Manifestatie Bouw Anders - CASCOOP


CASCOOP, an alternative development strategy for affordable housing on the Suikerzijde

For decades, Groningen has been organising architecture manifestations in which design research and practice are brought together. ‘Manifestatie Bouw Anders’ (Manifestation Build Differently) revolves around diversity in housing, exercises in new housing typologies and sustainable, nature-inclusive and affordable living - in short: building differently.

Like 17 other design teams, B-architecten was commissioned to translate the high ambitions of this manifesto into a design study that examines how we should and want to live in the near future. The locations studied are spread throughout the municipality of Groningen; B-architecten examined a building plot from the Suikerzijde master plan.

View the outlines of our research here - including the Dutch version of the text below.






Municipality of Groningen


Evert Crols, Hanne De Vos, Dirk Engelen, Astrid Eyskens, Sven Grooten, Brecht Van Duppen


That we need to build differently is self-evident, but how can we tackle the housing crisis and live up to the high climate ambitions? It seems an impossible task to realise sustainable homes in an affordable way and thus not to leave a growing number of people out in the cold.

Moreover, the demand for a different approach is growing. Expanding the housing stock does not lead to affordable housing (1). Optimising to ever smaller scales often results in the best achievable minimum with less quality, flexibility and diversity. The classic ownership structure causes few opportunities for advancement, forty percent of senior citizens indicate that their homes are too large (2) and the existing housing supply is underused.
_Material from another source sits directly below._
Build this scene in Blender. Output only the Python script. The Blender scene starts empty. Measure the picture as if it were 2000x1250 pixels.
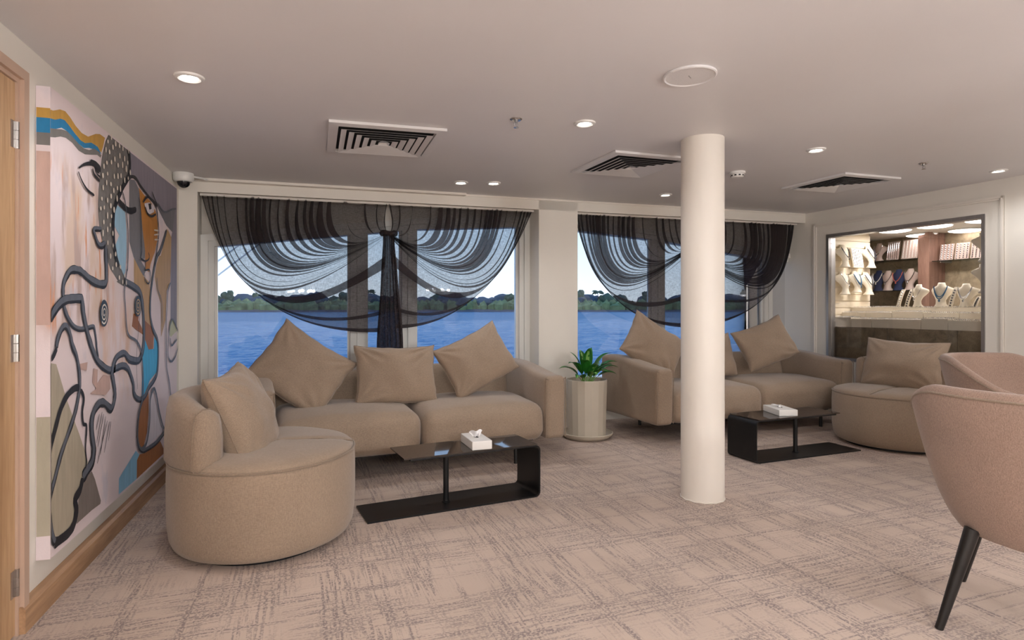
import bpy, bmesh, math, random
from mathutils import Vector, Matrix, noise

# ------------------------------------------------------------------ scene, camera, world, sun, exposure
sc = bpy.context.scene
C = sc.collection
rnd = random.Random(7)
R = math.radians
EYE = 1.22
cam_d = bpy.data.cameras.new('camera')
cam_d.sensor_width = 36.0
cam_d.lens = 20.7
cam_d.shift_y = -0.012
cam_d.clip_end = 5000
cam = bpy.data.objects.new('camera', cam_d)
cam.location = (0, 0, EYE)
cam.rotation_euler = (R(90), 0, R(-17.43))
C.objects.link(cam)
sc.camera = cam
sc.view_settings.view_transform = 'Standard'
sc.view_settings.look = 'None'
sc.view_settings.gamma = 1
sc.view_settings.use_curve_mapping = False
sc.view_settings.exposure = 0.28
sc.cycles.max_bounces = 10
sc.cycles.diffuse_bounces = 5
sc.cycles.transparent_max_bounces = 24

world = bpy.data.worlds.new('world')
sc.world = world
world.use_nodes = True
wn = world.node_tree
wn.nodes.clear()
w_out = wn.nodes.new('ShaderNodeOutputWorld')
w_bg = wn.nodes.new('ShaderNodeBackground')
w_tc = wn.nodes.new('ShaderNodeTexCoord')
w_sep = wn.nodes.new('ShaderNodeSeparateXYZ')
w_rmp = wn.nodes.new('ShaderNodeValToRGB')
wn.links.new(w_tc.outputs['Generated'], w_sep.inputs[0])
wn.links.new(w_sep.outputs['Z'], w_rmp.inputs[0])
wn.links.new(w_rmp.outputs[0], w_bg.inputs[0])
wn.links.new(w_bg.outputs[0], w_out.inputs[0])
els = w_rmp.color_ramp.elements
els[0].position = 0.0; els[0].color = (0.88, 0.92, 0.95, 1)
els[1].position = 1.0; els[1].color = (0.12, 0.26, 0.62, 1)
e = els.new(0.12); e.color = (0.66, 0.80, 0.95, 1)
e = els.new(0.40); e.color = (0.24, 0.45, 0.85, 1)
w_bg.inputs[1].default_value = 1.35

sun_d = bpy.data.lights.new('sun', 'SUN')
sun_d.energy = 3.0
sun_d.color = (1.0, 0.86, 0.66)
sun_d.angle = R(0.6)
sun = bpy.data.objects.new('sun', sun_d)
sun.rotation_euler = Vector((-0.85, -0.52, -0.17)).to_track_quat('-Z', 'Y').to_euler()
sun.location = (30, 30, 12)
C.objects.link(sun)

# ------------------------------------------------------------------ helpers
def link(o, parent=None):
    C.objects.link(o)
    if parent is not None:
        o.parent = parent
    return o

def mesh_obj(name, verts, faces, mat, parent=None, smooth=False, mats=None, midx=None):
    me = bpy.data.meshes.new(name)
    me.from_pydata([tuple(v) for v in verts], [], faces)
    if mats:
        for m in mats: me.materials.append(m)
        if midx: me.polygons.foreach_set('material_index', midx)
    else:
        me.materials.append(mat)
    if smooth:
        me.polygons.foreach_set('use_smooth', [True] * len(me.polygons))
    me.update()
    return link(bpy.data.objects.new(name, me), parent)

def tag(o, label=None, cat=None, group=None, kind=None):
    if label: o['label'] = label
    if cat: o['category'] = cat
    if group: o['group'] = group
    if kind: o['kind'] = kind
    return o

def empty(name, loc=(0, 0, 0), rz=0.0, label=None, cat=None, group=None):
    o = bpy.data.objects.new(name, None)
    o.empty_display_size = 0.1
    o.location = loc
    o.rotation_euler = (0, 0, rz)
    link(o)
    return tag(o, label, cat, group)

def dup(root, loc=None, rz=None, label=None, group=None, euler=None):
    r = root.copy(); C.objects.link(r)
    if loc is not None: r.location = loc
    if rz is not None: r.rotation_euler = (0, 0, rz)
    if euler is not None: r.rotation_euler = euler
    if label: r['label'] = label
    if group: r['group'] = group
    for ch in list(root.children):
        c = ch.copy(); C.objects.link(c); c.parent = r
        for g in list(ch.children):
            d = g.copy(); C.objects.link(d); d.parent = c
    return r

class MB:
    """collects simple solids into one mesh"""
    def __init__(s): s.v = []; s.f = []; s.m = []
    def add(s, vs, fs, m=0):
        b = len(s.v); s.v += [Vector(v) for v in vs]
        s.f += [tuple(i + b for i in f) for f in fs]; s.m += [m] * len(fs)
    def box(s, x0, y0, z0, x1, y1, z1, M=None, m=0):
        vs = [Vector((x, y, z)) for z in (z0, z1) for y in (y0, y1) for x in (x0, x1)]
        if M: vs = [M @ v for v in vs]
        s.add(vs, [(0, 2, 3, 1), (4, 5, 7, 6), (0, 1, 5, 4), (2, 6, 7, 3), (0, 4, 6, 2), (1, 3, 7, 5)], m)
        return s
    def prism(s, poly, h0, h1, fn, m=0):
        n = len(poly)
        vs = [fn(a, b, h0) for a, b in poly] + [fn(a, b, h1) for a, b in poly]
        fs = [tuple(range(n))[::-1], tuple(range(n, 2 * n))]
        fs += [(i, (i + 1) % n, n + (i + 1) % n, n + i) for i in range(n)]
        s.add(vs, fs, m)
        return s
    def lathe(s, prof, seg=24, M=None, m=0, cap=True):
        vs = []; fs = []
        for r, z in prof:
            for k in range(seg):
                a = 2 * math.pi * k / seg
                vs.append(Vector((r * math.cos(a), r * math.sin(a), z)))
        for j in range(len(prof) - 1):
            for k in range(seg):
                k2 = (k + 1) % seg
                fs.append((j * seg + k, j * seg + k2, (j + 1) * seg + k2, (j + 1) * seg + k))
        if cap:
            if prof[0][0] > 1e-5: fs.append(tuple(range(seg))[::-1])
            if prof[-1][0] > 1e-5: fs.append(tuple(range((len(prof) - 1) * seg, len(prof) * seg)))
        if M: vs = [M @ v for v in vs]
        s.add(vs, fs, m)
        return s
    def tube(s, pts, rad, seg=8, closed=False, m=0):
        pts = [Vector(p) for p in pts]; n = len(pts)
        if not hasattr(rad, '__len__'): rad = [rad] * n
        vs = []; fs = []; up = Vector((0, 0, 1)); pn = None
        for i, p in enumerate(pts):
            a = pts[(i - 1) % n] if (closed or i > 0) else p
            b = pts[(i + 1) % n] if (closed or i < n - 1) else p
            t = (b - a).normalized()
            if pn is None:
                q = up if abs(t.z) < 0.9 else Vector((1, 0, 0))
                nn = (q - t * q.dot(t)).normalized()
            else:
                nn = (pn - t * pn.dot(t)).normalized()
            pn = nn; bb = t.cross(nn)
            for k in range(seg):
                a_ = 2 * math.pi * k / seg
                vs.append(p + (nn * math.cos(a_) + bb * math.sin(a_)) * rad[i])
        rings = n if closed else n - 1
        for i in range(rings):
            j = (i + 1) % n
            for k in range(seg):
                k2 = (k + 1) % seg
                fs.append((i * seg + k, i * seg + k2, j * seg + k2, j * seg + k))
        if not closed:
            fs.append(tuple(range(seg))[::-1]); fs.append(tuple(range((n - 1) * seg, n * seg)))
        s.add(vs, fs, m)
        return s
    def build(s, name, mat, parent=None, smooth=False, mats=None):
        o = mesh_obj(name, s.v, s.f, mat, parent, False, mats, s.m if mats else None)
        if smooth:
            bm = bmesh.new(); bm.from_mesh(o.data)
            bmesh.ops.recalc_face_normals(bm, faces=bm.faces)
            for f in bm.faces: f.smooth = True
            for ed in bm.edges:
                if len(ed.link_faces) == 2 and ed.calc_face_angle(0) > 0.7: ed.smooth = False
            bm.to_mesh(o.data); bm.free()
        return o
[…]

As a designer, it is not enough to focus only on sustainable, circular, nature-inclusive and climate-adaptive construction. In the pursuit of affordability and quality, we therefore start from both a spatial strategy 'casco' and a socio-economic strategy based on alternative forms of development and ownership structures.

We selected a medium-sized building block from the Suikerzijde master plan with various street profiles: high-rise buildings along the city street and green bank, and lower-rise buildings along the cycle and green street. This diversity allows us to develop a proposal that can be used for various building blocks.
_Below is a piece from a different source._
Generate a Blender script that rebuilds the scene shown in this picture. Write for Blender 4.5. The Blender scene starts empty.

Situated at the gateway from the city centre and part of the first phase of realisation, this building block risks becoming the most expensive one. Here, Groningen can act as a pioneer to showcase an ambitious new approach and inspire others in the further development of the Suikerzijde.

The spatial strategy 'casco' starts from a building layer with a long lifespan: the structure, in which sustainability is strongly linked to flexibility - for example, a robust open skeleton structure with flexible floor plans, strategically placed circulation and generous floor heights and load-bearing capacities. We do not aim for a maximum volume, but we do aim for possibilities for in- and extensibility, such as new floors in double-height spaces or an extra floor on the roof.
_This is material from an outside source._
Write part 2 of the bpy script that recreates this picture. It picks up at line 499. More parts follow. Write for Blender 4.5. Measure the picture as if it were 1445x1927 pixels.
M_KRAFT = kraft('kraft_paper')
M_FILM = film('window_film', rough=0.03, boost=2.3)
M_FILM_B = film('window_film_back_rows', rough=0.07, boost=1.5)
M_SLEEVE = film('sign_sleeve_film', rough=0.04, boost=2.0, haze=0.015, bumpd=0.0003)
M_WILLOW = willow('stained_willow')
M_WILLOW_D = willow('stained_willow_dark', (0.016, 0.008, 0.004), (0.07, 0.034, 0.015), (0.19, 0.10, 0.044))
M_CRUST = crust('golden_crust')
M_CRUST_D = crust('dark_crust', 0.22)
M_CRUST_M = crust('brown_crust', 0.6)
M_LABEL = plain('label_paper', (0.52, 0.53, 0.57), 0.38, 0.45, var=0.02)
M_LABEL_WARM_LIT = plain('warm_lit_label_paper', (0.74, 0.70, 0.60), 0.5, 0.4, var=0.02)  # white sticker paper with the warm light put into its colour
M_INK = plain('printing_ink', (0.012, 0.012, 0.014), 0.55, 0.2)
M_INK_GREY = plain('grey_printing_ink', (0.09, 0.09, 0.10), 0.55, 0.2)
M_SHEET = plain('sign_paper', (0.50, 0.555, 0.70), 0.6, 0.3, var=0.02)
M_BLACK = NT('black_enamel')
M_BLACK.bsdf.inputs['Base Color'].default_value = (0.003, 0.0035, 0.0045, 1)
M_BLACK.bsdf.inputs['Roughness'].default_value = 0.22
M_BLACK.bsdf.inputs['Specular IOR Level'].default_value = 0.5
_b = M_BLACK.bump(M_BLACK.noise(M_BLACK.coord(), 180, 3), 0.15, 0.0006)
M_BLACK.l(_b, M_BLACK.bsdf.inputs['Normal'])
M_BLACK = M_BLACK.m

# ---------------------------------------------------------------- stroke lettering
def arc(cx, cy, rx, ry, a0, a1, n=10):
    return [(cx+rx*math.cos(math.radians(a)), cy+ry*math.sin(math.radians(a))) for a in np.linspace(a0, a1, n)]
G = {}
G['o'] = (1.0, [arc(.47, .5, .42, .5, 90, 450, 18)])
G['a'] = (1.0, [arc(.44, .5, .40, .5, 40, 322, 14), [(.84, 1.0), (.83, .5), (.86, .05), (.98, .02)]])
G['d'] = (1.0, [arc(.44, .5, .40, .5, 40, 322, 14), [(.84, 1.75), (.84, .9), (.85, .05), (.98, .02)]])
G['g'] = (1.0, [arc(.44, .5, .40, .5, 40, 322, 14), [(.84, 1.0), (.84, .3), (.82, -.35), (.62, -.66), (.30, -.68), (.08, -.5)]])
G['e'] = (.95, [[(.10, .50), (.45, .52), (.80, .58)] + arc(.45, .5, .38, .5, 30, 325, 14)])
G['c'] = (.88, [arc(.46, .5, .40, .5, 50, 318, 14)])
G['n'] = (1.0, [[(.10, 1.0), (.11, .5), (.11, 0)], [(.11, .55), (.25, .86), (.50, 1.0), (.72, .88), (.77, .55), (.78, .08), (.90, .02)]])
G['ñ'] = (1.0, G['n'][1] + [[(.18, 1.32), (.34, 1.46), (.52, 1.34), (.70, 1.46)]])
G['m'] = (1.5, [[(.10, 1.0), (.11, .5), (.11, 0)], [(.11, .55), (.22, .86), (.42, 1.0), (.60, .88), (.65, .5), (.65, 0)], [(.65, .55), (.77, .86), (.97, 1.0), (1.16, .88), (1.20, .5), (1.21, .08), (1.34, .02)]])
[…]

A structure may certainly be characteristic in the design of both detailing and space. It contributes to cultural sustainability, as special structures in reused industrial premises show. Standardised building systems are often time- and production-bound. Striving for standardisation and industrialisation can help increase efficiency and affordability in the short term, but should not compromise long-term (cultural) sustainability.

The structure is also shaped by the context - for example, spatially by the relationship with the varying street profiles, the orientation of volumes in terms of light, sight, sound and navigability, or in the elaboration by taking into account the materials, production and work force available in the area.

How do you make the casco long-term investment affordable in the short term? The socio-economic strategy links ownership structure to the sustainability layers.

With a community land trust (CLT), the land is given on a long lease and the high purchase cost is eliminated for the users. In the case of the 'casco' carrier, we extend the leasehold to all layers with a long lifespan: the land, the structure and even the building shell. The infill (technical installations, furnishings and finishing) usually has a short lifespan and is strongly linked to the users. Here, the cooperative model offers the option between renting and buying. The focus lies more on collectivity, economies of scale and long-term affordability, which translates into more efficient installations and use of space, maintenance-friendly and more sustainable choices and stable and lower rents. Noteworthy in foreign examples is the large mix of functions and housing typologies with more residential mobility, the more qualitative relationship and surface area ratios between private-collective-public, the high involvement of users and the openness to the neighbourhood.

Our proposal is an invitation to a concrete experiment in the pursuit of affordable, more inclusive, sustainable and high-quality construction. It is a call to put users at the centre, to give them ownership in order to increase the success rate and to guarantee housing as a basic right.

(1) Lorraine, M. (2021, 5 October). Met bouwen, bouwen, bouwen wordt misschien het woningtekort opgelost, maar het is niet vanzelfsprekend dat huizen daarmee ook ‘betaalbaar’ worden. Business insider Nederland. Consulted on 7 juli 2022, from

(2) LVGO. (2021). Starten met een woongemeenschap. LVGO.